2) La jouissance et l'usufruit sont des synonymes juridiques.
Citation :
Article 578
L'usufruit est le droit de jouir des choses dont un autre a la propriété, comme le propriétaire lui-même, mais à la charge d'en conserver la substance.
Citation :
Article 582
L'usufruitier a le droit de jouir de toute espèce de fruits, soit naturels, soit industriels, soit civils, que peut produire l'objet dont il a l'usufruit.
(On trouvera d'autres articles mentionnant la jouissance ou le fait de jouir, dans le chapitre sur l'usufruit.)
Citation :
Article 817
Celui qui est en indivision pour la jouissance peut demander le partage de l'usufruit indivis par voie de cantonnement sur un bien ou, en cas d'impossibilité, par voie de licitation de l'usufruit. […]

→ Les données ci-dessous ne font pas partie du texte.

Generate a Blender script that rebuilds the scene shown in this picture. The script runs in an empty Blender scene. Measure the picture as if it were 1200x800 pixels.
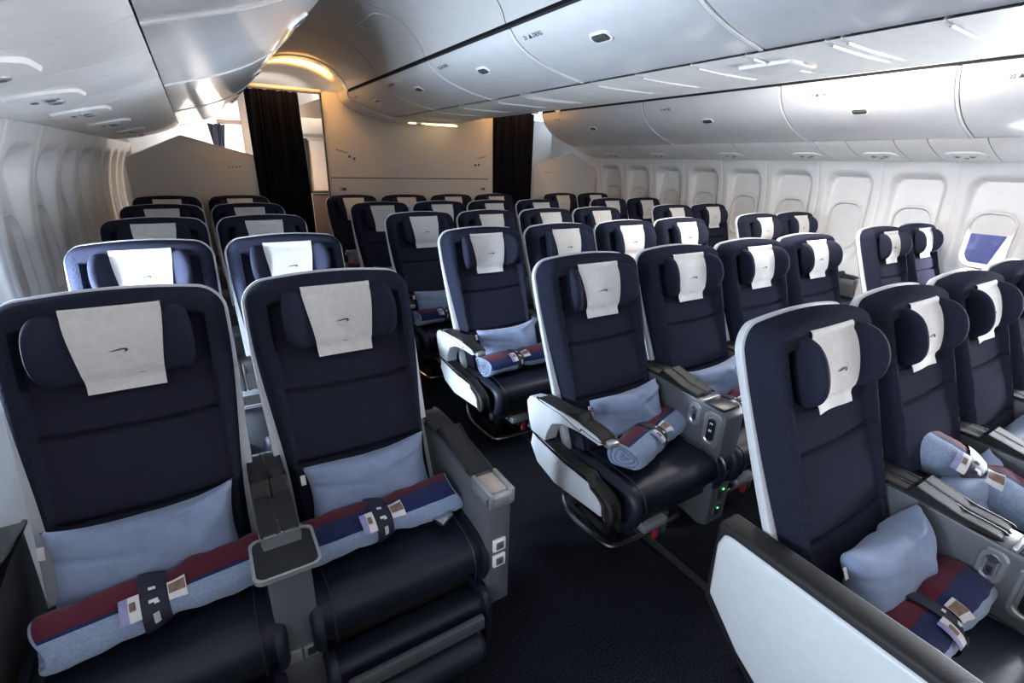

Cet article serait absurde si usufruit et jouissance n'étaient pas synonymes.
En effet, le principe du partage de l'indivision est que celui est en indivision sur un droit peut demander le partage de
ce droit (et pas d'un autre droit).
Maintenant qu'il est acquis que le parent disposant de l'autorité parentale est usufruitier légal des biens de son enfant jusqu'à ses 16 ans, qu'en est-il quand le bien sont des liquidités ? Eh bien, on applique le 587.
Citation :
Article 587
Si l'usufruit comprend des choses dont on ne peut faire usage sans les consommer, comme l'argent, les grains, les liqueurs, l'usufruitier a le droit de s'en servir, mais à la charge de rendre, à la fin de l'usufruit, soit des choses de même quantité et qualité soit leur valeur estimée à la date de la restitution.
Ce droit de s'en servir porte usuellement le nom de "quasi-usufruit". Donc le parent disposant de l'autorité parentale est quasi-usufruitier légal de l'argent de son enfant jusqu'à ses 16 ans, mais il a bien entendu obligation de restituer* les fonds dont il s'est servi à l'extinction de l'usufruit, donc aux 16 ans de l'enfant, voire plus tôt (386-2 plus haut) si son autorité parentale est retirée, ou si son administration légale ou simplement sa jouissance légale est supprimée par le juge.
* Il ne me semble pas possible de présumer à l'avance de la non-intention de restitution.
En particulier, cette jouissance légale pourrait être supprimée si le parent ne contribue pas aux charges telles que l'entretien et l'éducation de l'enfant (par exemple s'il cesse de payer sa pension alimentaire).
Citation :
Article 386-3
Les charges de cette jouissance sont :
1° Celles auxquelles sont tenus les usufruitiers ;
2° La nourriture, l'entretien et l'éducation de l'enfant, selon sa fortune ;
3° Les dettes grevant la succession recueillie par l'enfant en tant qu'elles auraient dû être acquittées sur les revenus.
Notons aussi :
Citation :
Article 387-1
L'administrateur légal ne peut, sans l'autorisation préalable du juge des tutelles :
[…]
8° Procéder à la réalisation d'un acte portant sur des valeurs mobilières ou instruments financiers au sens de l'article L. 211-1 du code monétaire et financier, si celui-ci engage le patrimoine du mineur pour le présent ou l'avenir par une modification importante de son contenu, une dépréciation significative de sa valeur en capital ou une altération durable des prérogatives du mineur.
L'autorisation détermine les conditions de l'acte et, s'il y a lieu, le prix ou la mise à prix pour lequel l'acte est passé.
Les comptes bancaires et livrets ne sont pas considérés comme des valeurs mobilières et instruments financiers au sens de l'article du CMF. Donc les opérations sur ces produits ne requièrent pas l'autorisation du juge.
Après, hors juridique, il y a la morale. L'immense majorité des parents n'exercent pas leur droit légal de quasi-usufruit sur l'argent de leur enfant, et c'est heureux.